60% predictions: 5 right and 3 wrong, for a score of 63%
70% predictions: 8 right and 6 wrong, for a score of 57%
80% predictions: 13 right and 3 wrong, for a score of 81%
90% predictions: 13 right and 1 wrong, for a score of 93%
95% predictions: 8 right and 0 wrong, for a score of 100%
Graphed, my results look like this:
This is much better calibration than either 2017 or 2018. Deviation from the orange line indicates the degree of under- or over-confidence. I had some small under-confidence at the very high ends, and some over-confidence at that 70% level, but overall my result hug the perfect calibration curve much more closely than the previous years I've done this exercise. I'm still counting this as over-confident overall, but just barely.
I did about evenly-well in each major category. Personal/Professional and Politics/World were tied at 74% accuracy, while Science/Space was 84% accurate. My overall accuracy was 78% i.e., I got 47 out of 60 questions correct.
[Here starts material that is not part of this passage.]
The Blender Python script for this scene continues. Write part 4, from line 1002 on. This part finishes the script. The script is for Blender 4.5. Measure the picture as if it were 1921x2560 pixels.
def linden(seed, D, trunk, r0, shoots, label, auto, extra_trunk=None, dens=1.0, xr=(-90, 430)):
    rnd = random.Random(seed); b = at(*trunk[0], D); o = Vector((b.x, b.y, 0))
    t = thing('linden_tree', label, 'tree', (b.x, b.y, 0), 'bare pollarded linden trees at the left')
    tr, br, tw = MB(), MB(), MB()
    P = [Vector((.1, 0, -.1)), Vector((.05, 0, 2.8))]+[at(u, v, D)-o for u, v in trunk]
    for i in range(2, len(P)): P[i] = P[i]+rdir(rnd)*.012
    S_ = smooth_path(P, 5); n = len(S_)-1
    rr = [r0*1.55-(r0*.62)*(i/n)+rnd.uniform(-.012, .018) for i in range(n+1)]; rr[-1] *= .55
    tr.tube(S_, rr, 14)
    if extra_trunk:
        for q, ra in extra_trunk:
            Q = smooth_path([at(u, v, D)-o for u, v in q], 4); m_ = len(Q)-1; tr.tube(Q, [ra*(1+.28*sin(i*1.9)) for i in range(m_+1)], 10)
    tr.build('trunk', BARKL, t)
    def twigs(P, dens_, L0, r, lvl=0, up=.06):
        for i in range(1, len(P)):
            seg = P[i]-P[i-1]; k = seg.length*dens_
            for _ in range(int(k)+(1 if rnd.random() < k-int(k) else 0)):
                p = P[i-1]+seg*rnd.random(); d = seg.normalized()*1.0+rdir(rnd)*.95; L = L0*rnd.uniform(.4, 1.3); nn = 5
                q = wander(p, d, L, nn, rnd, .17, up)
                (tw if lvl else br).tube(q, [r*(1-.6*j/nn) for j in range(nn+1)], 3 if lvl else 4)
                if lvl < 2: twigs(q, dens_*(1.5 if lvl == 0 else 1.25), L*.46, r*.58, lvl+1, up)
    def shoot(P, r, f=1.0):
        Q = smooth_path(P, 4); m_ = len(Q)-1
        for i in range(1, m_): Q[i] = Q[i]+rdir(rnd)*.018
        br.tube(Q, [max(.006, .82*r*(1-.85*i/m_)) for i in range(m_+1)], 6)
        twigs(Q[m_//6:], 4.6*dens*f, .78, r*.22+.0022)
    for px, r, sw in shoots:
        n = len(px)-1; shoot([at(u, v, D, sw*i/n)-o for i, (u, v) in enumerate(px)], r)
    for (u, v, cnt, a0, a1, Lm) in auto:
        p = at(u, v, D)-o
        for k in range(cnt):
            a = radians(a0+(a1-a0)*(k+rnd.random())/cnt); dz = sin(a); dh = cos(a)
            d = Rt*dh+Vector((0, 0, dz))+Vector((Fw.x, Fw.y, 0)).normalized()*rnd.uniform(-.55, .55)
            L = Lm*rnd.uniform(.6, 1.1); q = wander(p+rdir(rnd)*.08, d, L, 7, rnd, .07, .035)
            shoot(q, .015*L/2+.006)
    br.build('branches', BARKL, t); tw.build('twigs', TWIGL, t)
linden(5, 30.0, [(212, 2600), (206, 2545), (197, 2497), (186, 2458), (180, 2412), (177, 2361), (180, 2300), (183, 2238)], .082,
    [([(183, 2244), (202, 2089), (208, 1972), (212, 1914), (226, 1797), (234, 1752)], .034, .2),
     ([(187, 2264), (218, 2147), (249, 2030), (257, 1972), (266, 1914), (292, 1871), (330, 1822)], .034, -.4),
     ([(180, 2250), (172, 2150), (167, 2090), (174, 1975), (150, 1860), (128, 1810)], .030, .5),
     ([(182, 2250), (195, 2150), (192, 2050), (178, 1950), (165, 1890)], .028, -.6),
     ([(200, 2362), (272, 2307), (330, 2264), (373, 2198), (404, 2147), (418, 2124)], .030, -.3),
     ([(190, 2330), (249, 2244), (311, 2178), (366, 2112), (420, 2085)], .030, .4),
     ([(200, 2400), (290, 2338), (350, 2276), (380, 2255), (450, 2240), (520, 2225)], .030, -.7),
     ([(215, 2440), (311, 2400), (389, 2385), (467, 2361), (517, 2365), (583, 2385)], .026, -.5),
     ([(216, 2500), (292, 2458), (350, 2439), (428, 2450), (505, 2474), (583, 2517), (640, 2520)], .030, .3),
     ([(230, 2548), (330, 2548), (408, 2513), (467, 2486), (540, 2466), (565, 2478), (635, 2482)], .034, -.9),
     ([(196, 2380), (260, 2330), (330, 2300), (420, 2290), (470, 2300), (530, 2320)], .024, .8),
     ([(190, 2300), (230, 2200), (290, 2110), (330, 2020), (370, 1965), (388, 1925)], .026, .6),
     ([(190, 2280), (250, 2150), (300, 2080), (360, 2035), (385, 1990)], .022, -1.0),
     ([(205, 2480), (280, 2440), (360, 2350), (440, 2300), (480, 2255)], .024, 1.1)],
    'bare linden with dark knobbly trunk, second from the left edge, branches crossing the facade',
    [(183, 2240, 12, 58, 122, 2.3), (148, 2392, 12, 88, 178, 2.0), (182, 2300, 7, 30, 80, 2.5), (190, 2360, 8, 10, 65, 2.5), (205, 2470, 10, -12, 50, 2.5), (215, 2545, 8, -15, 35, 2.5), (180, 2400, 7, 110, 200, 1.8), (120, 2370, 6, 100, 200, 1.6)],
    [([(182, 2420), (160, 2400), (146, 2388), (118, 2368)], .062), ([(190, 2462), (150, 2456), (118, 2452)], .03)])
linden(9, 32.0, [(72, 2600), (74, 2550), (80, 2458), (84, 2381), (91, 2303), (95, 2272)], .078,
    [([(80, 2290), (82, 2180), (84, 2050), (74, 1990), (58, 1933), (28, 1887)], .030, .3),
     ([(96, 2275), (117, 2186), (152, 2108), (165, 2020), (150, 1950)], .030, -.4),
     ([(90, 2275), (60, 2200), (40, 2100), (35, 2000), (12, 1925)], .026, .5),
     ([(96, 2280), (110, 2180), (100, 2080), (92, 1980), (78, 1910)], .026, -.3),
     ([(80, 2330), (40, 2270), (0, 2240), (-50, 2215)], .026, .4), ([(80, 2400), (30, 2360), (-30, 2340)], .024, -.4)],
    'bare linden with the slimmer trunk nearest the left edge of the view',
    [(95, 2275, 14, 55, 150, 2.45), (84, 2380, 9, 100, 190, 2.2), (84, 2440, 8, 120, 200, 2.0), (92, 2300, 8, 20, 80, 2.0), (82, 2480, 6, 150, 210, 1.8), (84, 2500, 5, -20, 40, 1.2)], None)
Unlike previous years, there aren't any major, obvious failure areas. I still had a degree of launch schedule optimism, which contributed towards the over-confidence at the 70% mark, but not to nearly the same degree as in past years. I also missed both questions about UK politics. Finally, the other categorical error was expected fewer cases of polio this year than actually occurred. This could be a case of anchoring: there were very few cases in the years before I began making calibrated predictions, but polio eradication effort has run into some serious stumbling blocks the last couple of years, with 2019 being particularly bad.
My overall take-away is that my calibration has improved, with the obvious caveat at 70% confidence. Besides adjusting for this, there does not seem to be a major, obvious lesson for my 2020 predictions besides more of the same.